# [YOUR INSTRUCTIONS]
Can all of these lines be returned exactly?

# [SOURCE EXCERPT]
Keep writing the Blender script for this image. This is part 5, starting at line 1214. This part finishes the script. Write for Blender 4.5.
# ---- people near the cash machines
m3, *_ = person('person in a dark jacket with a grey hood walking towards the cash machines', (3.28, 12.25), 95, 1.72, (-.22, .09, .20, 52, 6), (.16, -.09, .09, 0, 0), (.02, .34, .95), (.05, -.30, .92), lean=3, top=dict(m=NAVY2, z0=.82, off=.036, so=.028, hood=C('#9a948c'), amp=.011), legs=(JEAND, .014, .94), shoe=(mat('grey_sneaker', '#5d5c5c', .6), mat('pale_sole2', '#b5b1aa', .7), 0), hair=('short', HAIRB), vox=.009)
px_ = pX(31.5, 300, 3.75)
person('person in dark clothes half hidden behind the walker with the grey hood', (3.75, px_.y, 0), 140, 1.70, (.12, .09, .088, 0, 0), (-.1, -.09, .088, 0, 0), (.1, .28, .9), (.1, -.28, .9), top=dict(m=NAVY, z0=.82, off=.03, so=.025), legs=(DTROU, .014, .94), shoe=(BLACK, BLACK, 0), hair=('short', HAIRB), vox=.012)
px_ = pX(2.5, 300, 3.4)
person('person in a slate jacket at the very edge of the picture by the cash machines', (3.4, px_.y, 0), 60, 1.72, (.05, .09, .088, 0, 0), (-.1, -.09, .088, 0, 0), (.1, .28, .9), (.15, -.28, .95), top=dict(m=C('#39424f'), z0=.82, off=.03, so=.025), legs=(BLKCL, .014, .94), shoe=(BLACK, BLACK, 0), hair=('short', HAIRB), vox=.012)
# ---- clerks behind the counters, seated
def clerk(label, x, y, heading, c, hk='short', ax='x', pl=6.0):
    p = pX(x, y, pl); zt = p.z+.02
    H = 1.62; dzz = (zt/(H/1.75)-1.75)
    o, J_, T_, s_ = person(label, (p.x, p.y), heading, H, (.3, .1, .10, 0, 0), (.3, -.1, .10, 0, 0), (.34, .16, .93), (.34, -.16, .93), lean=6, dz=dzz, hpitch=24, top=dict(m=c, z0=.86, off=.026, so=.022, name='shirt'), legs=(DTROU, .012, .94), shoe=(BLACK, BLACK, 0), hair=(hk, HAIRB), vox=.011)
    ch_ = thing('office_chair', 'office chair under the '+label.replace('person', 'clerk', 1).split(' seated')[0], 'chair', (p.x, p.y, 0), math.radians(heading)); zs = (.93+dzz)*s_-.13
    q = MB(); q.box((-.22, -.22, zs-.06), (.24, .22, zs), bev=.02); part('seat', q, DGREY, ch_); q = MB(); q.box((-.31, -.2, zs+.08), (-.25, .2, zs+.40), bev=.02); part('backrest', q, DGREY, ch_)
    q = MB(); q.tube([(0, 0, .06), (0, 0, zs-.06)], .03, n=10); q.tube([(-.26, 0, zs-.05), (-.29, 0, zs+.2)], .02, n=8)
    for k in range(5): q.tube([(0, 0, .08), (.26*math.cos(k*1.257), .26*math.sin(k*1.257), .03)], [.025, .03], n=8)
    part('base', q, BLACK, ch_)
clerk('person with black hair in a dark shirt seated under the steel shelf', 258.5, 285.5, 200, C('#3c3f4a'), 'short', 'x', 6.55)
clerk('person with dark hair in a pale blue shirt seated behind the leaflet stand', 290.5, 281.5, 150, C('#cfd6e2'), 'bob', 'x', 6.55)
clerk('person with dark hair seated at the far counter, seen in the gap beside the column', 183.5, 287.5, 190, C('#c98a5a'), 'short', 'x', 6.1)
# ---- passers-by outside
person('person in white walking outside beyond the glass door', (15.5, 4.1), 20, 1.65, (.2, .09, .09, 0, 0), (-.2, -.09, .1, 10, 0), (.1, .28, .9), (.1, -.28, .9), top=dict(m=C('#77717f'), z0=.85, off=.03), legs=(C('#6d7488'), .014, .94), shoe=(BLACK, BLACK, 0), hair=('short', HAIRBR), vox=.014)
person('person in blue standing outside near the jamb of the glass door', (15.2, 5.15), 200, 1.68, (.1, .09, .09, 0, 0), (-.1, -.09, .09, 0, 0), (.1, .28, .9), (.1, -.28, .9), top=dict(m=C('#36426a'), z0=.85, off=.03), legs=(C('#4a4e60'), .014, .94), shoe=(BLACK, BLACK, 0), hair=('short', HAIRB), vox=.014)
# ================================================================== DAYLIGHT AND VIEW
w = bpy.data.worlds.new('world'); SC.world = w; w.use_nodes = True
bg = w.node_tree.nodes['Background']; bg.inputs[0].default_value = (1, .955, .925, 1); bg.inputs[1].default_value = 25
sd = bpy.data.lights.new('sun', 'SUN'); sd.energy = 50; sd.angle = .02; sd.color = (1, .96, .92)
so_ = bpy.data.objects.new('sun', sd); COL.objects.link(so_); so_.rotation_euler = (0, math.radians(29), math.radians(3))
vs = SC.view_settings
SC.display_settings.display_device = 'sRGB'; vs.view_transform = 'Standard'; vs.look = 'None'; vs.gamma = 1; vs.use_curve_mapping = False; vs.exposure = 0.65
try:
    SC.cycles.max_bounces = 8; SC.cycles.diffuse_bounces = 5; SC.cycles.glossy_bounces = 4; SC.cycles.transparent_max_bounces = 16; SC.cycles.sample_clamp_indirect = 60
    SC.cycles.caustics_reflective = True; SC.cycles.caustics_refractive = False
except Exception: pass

# [FULL RESPONSE]
Keep writing the Blender script for this image. This is part 5, starting at line 1214. This part finishes the script. Write for Blender 4.5.
# ---- people near the cash machines
m3, *_ = person('person in a dark jacket with a grey hood walking towards the cash machines', (3.28, 12.25), 95, 1.72, (-.22, .09, .20, 52, 6), (.16, -.09, .09, 0, 0), (.02, .34, .95), (.05, -.30, .92), lean=3, top=dict(m=NAVY2, z0=.82, off=.036, so=.028, hood=C('#9a948c'), amp=.011), legs=(JEAND, .014, .94), shoe=(mat('grey_sneaker', '#5d5c5c', .6), mat('pale_sole2', '#b5b1aa', .7), 0), hair=('short', HAIRB), vox=.009)
px_ = pX(31.5, 300, 3.75)
person('person in dark clothes half hidden behind the walker with the grey hood', (3.75, px_.y, 0), 140, 1.70, (.12, .09, .088, 0, 0), (-.1, -.09, .088, 0, 0), (.1, .28, .9), (.1, -.28, .9), top=dict(m=NAVY, z0=.82, off=.03, so=.025), legs=(DTROU, .014, .94), shoe=(BLACK, BLACK, 0), hair=('short', HAIRB), vox=.012)
px_ = pX(2.5, 300, 3.4)
person('person in a slate jacket at the very edge of the picture by the cash machines', (3.4, px_.y, 0), 60, 1.72, (.05, .09, .088, 0, 0), (-.1, -.09, .088, 0, 0), (.1, .28, .9), (.15, -.28, .95), top=dict(m=C('#39424f'), z0=.82, off=.03, so=.025), legs=(BLKCL, .014, .94), shoe=(BLACK, BLACK, 0), hair=('short', HAIRB), vox=.012)
# ---- clerks behind the counters, seated
def clerk(label, x, y, heading, c, hk='short', ax='x', pl=6.0):
    p = pX(x, y, pl); zt = p.z+.02
    H = 1.62; dzz = (zt/(H/1.75)-1.75)
    o, J_, T_, s_ = person(label, (p.x, p.y), heading, H, (.3, .1, .10, 0, 0), (.3, -.1, .10, 0, 0), (.34, .16, .93), (.34, -.16, .93), lean=6, dz=dzz, hpitch=24, top=dict(m=c, z0=.86, off=.026, so=.022, name='shirt'), legs=(DTROU, .012, .94), shoe=(BLACK, BLACK, 0), hair=(hk, HAIRB), vox=.011)
    ch_ = thing('office_chair', 'office chair under the '+label.replace('person', 'clerk', 1).split(' seated')[0], 'chair', (p.x, p.y, 0), math.radians(heading)); zs = (.93+dzz)*s_-.13
    q = MB(); q.box((-.22, -.22, zs-.06), (.24, .22, zs), bev=.02); part('seat', q, DGREY, ch_); q = MB(); q.box((-.31, -.2, zs+.08), (-.25, .2, zs+.40), bev=.02); part('backrest', q, DGREY, ch_)
    q = MB(); q.tube([(0, 0, .06), (0, 0, zs-.06)], .03, n=10); q.tube([(-.26, 0, zs-.05), (-.29, 0, zs+.2)], .02, n=8)
    for k in range(5): q.tube([(0, 0, .08), (.26*math.cos(k*1.257), .26*math.sin(k*1.257), .03)], [.025, .03], n=8)
    part('base', q, BLACK, ch_)
clerk('person with black hair in a dark shirt seated under the steel shelf', 258.5, 285.5, 200, C('#3c3f4a'), 'short', 'x', 6.55)
clerk('person with dark hair in a pale blue shirt seated behind the leaflet stand', 290.5, 281.5, 150, C('#cfd6e2'), 'bob', 'x', 6.55)
clerk('person with dark hair seated at the far counter, seen in the gap beside the column', 183.5, 287.5, 190, C('#c98a5a'), 'short', 'x', 6.1)
# ---- passers-by outside
person('person in white walking outside beyond the glass door', (15.5, 4.1), 20, 1.65, (.2, .09, .09, 0, 0), (-.2, -.09, .1, 10, 0), (.1, .28, .9), (.1, -.28, .9), top=dict(m=C('#77717f'), z0=.85, off=.03), legs=(C('#6d7488'), .014, .94), shoe=(BLACK, BLACK, 0), hair=('short', HAIRBR), vox=.014)
person('person in blue standing outside near the jamb of the glass door', (15.2, 5.15), 200, 1.68, (.1, .09, .09, 0, 0), (-.1, -.09, .09, 0, 0), (.1, .28, .9), (.1, -.28, .9), top=dict(m=C('#36426a'), z0=.85, off=.03), legs=(C('#4a4e60'), .014, .94), shoe=(BLACK, BLACK, 0), hair=('short', HAIRB), vox=.014)
# ================================================================== DAYLIGHT AND VIEW
w = bpy.data.worlds.new('world'); SC.world = w; w.use_nodes = True
bg = w.node_tree.nodes['Background']; bg.inputs[0].default_value = (1, .955, .925, 1); bg.inputs[1].default_value = 25
sd = bpy.data.lights.new('sun', 'SUN'); sd.energy = 50; sd.angle = .02; sd.color = (1, .96, .92)
so_ = bpy.data.objects.new('sun', sd); COL.objects.link(so_); so_.rotation_euler = (0, math.radians(29), math.radians(3))
vs = SC.view_settings
SC.display_settings.display_device = 'sRGB'; vs.view_transform = 'Standard'; vs.look = 'None'; vs.gamma = 1; vs.use_curve_mapping = False; vs.exposure = 0.65
try:
    SC.cycles.max_bounces = 8; SC.cycles.diffuse_bounces = 5; SC.cycles.glossy_bounces = 4; SC.cycles.transparent_max_bounces = 16; SC.cycles.sample_clamp_indirect = 60
    SC.cycles.caustics_reflective = True; SC.cycles.caustics_refractive = False
except Exception: pass